As polêmicas que envolvem a prática do grafite nos muros da cidade e as tentativas do poder público e de setores de sociedade civil de proibir e criminalizar tal manifestação artística e cultural foram temas de debate no VII Encontro do Patrimônio Fluminense, realizado na Casa de Cultura Charitas, em Cabo Frio, na última quinta-feira (13/11). Com a mediação de Marcos Gonzalez, do Instituto de Pesquisas Jardim Botânico do Rio de Janeiro (JBRJ), a mesa-redonda trouxe reflexões sobre Arte, cidade e patrimônio, tema central escolhido para a edição deste ano da VII Semana Fluminense de Patrimônio.
Professora dos Programas de Pós-Graduação em Antropologia Social do Museu Nacional, da Universidade Federal do Rio de Janeiro (UFRJ), e em Cultura e Territorialidades, da Universidade Federal Fluminense (UFF), Adriana Facina saudou a importância do debate. “Infelizmente o grafite ainda é tratado como uma arte menor, marginalizada, como se ele não fosse parte das novas estéticas urbanas”, disse a antropóloga. Estudiosa das manifestações culturais da periferia, como o funk, Adriana Facina falou sobre a “cultura de sobrevivência” que caracteriza essa produção artística. “As dificuldades viram fermento criativo. São esses coletivos culturais das periferias brasileiras que estão inventando novas formas de fazer arte. São formas autônomas e de ressignificação da vida, às vezes difíceis de compreender para quem não é deste universo”, avaliou.

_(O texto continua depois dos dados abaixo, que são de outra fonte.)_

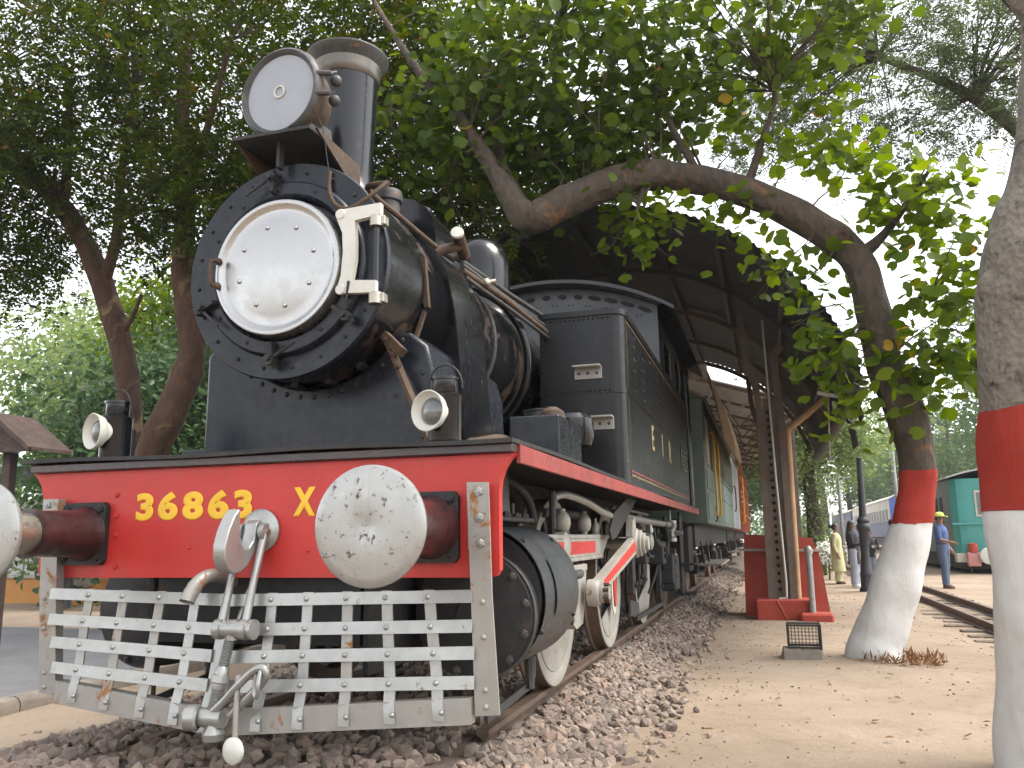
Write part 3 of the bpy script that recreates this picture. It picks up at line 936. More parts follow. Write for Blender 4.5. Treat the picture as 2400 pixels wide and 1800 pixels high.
# chimney
ch = [(.36, 3.02), (.29, 3.10), (.225, 3.17), (.188, 3.26), (.178, 3.38), (.182, 3.56), (.193, 3.8), (.204, 4.02)]
chm = G().lathe(ch, (0, .88, 0), n=48).build('chimney', 'black', loco, 60)
G().lathe([(.2045, 4.00), (.211, 4.005), (.216, 4.06), (.224, 4.105)], (0, .88, 0), n=48).build('chimney_band', 'copper', loco, 60)
G().lathe([(.222, 4.10), (.248, 4.135), (.268, 4.163), (.271, 4.172), (.268, 4.178), (.235, 4.176), (.185, 4.168), (.165, 4.1), (.15, 3.5), (0, 3.4)], (0, .88, 0), n=48).build('chimney_lip', 'iron', loco, 50)
# blower cap, sand box, dome
g = G().lathe([(.10, 3.03), (.092, 3.1), (.088, 3.37), (.105, 3.38), (.11, 3.42), (.10, 3.455), (.05, 3.47), (0, 3.472)], (.055, 1.40, 0), n=24)
g.build('snifting_valve', 'iron', loco, 40)
sb = [(-.29, 2.95), (-.29, 3.30), (-.27, 3.42), (-.21, 3.51), (-.12, 3.55), (.02, 3.55), (.12, 3.52), (.21, 3.45), (.27, 3.35), (.29, 3.22), (.29, 2.95)]
g = G().prism([(x, 1.72, z) for x, z in sb], (0, .78, 0))
g.build('sand_box', 'black', loco, 28)
G().lathe([(0, 3.54), (.09, 3.54), (.10, 3.56), (.10, 3.60), (.05, 3.62), (0, 3.62)], (0, 2.1, 0), n=20).build('sand_box_lid', 'black', loco)
dm = [(.38, 2.98), (.32, 3.06), (.285, 3.15), (.275, 3.28), (.275, 3.52), (.268, 3.62), (.245, 3.72), (.20, 3.80), (.13, 3.855), (.06, 3.875), (0, 3.88)]
G().lathe(dm, (0, 3.6, 0), n=48).build('steam_dome', 'black', loco, 60)

# headlamp on its bracket in front of the chimney
HL = Vector((-.025, .13, 3.555))
hd = Vector((-.10, -1, -.02)).normalized()
lamp = empty('headlamp', parent=loco)
ax = -hd
G().lathe([(.245, .0), (.262, .012), (.272, .05), (.262, .075), (.235, .085), (.22, .20), (.15, .30), (.05, .33), (0, .335)], HL, ax, 44).build('lamp_body', 'rust', lamp, 45)
G().lathe([(.225, .02), (.236, .004), (.250, -.004), (.264, .008), (.268, .03)], HL, ax, 44).build('lamp_rim', 'iron', lamp, 60)
G().lathe([(0, .014), (.12, .015), (.228, .02)], HL, ax, 44).build('lamp_glass', 'lampglass', lamp, 60)
u_, v_, d_ = basis(ax)
g = G()
g.tube([HL + ax * .010 + u_ * .034 * math.cos(t) + v_ * .034 * math.sin(t) for t in np.linspace(0, 2 * math.pi, 17)], .006, 6, cap=False)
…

Convidada para a mesa-redonda, a grafiteira de Cabo Frio Bia Vieira, integrante do coletivo Tá Na Rua Graffiti, explicou as características do seu trabalho, que desde 2010 ilustra os muros da região com bonecas, crianças, mulheres e personagens da cultura pop. “Normalmente eu vario entre o free-style e algo que se aproxima muito do realismo. Eu procuro mostrar, através do meu desenho, a realidade das mulheres. Eu busco sempre o contraste da delicadeza e da força feminina”, explicou. Ao lado de seu companheiro, Cristiano Cardoso, conhecido como “Ousado” no Tá Na Rua Graffiti, Bia Vieira também falou de como o grafite transformou a sua própria trajetória. “O grafite mudou muita coisa na minha vida. Antes eu era uma pessoa muito tímida e muito calada. Essa experiência com o grafite me ensinou a expor aquilo que eu penso”, explicou a artista.
Pesquisador em arte urbana e curador do Instituto de Pesquisa e Memória Pretos Novos (IPN), Marco Teobaldo também ressaltou a oportunidade rara de relacionar grafite e patrimônio e comentou as dificuldades de trabalhar com a arte urbana nas grandes cidades brasileiras. “O grafite é uma tatuagem dos grandes centros urbanos. A gente precisa cuidar dessa pele e esse cuidado vale para todo o patrimônio público, que a gente vê descuidado, maltratado”, disse. Entre outras ações de valorização dos artistas de rua, o pesquisador e curador destacou a primeira oficina de grafite exclusivamente para o público trans no Brasil, realizada em uma escola da periferia de Brasília. “Isso nunca tinha acontecido antes. O Brasil é machista e o grafite só reflete o que a sociedade brasileira é na verdade. As mulheres vêm conquistando participação cada vez maior no grafite, mas faltava uma oportunidade direcionada ao público trans. A partir dessa experiência, foi criado o primeiro coletivo trans de grafite no mundo”, revelou Marcos Teobaldo, ressaltando o poder mobilizador e inspirador da arte urbana.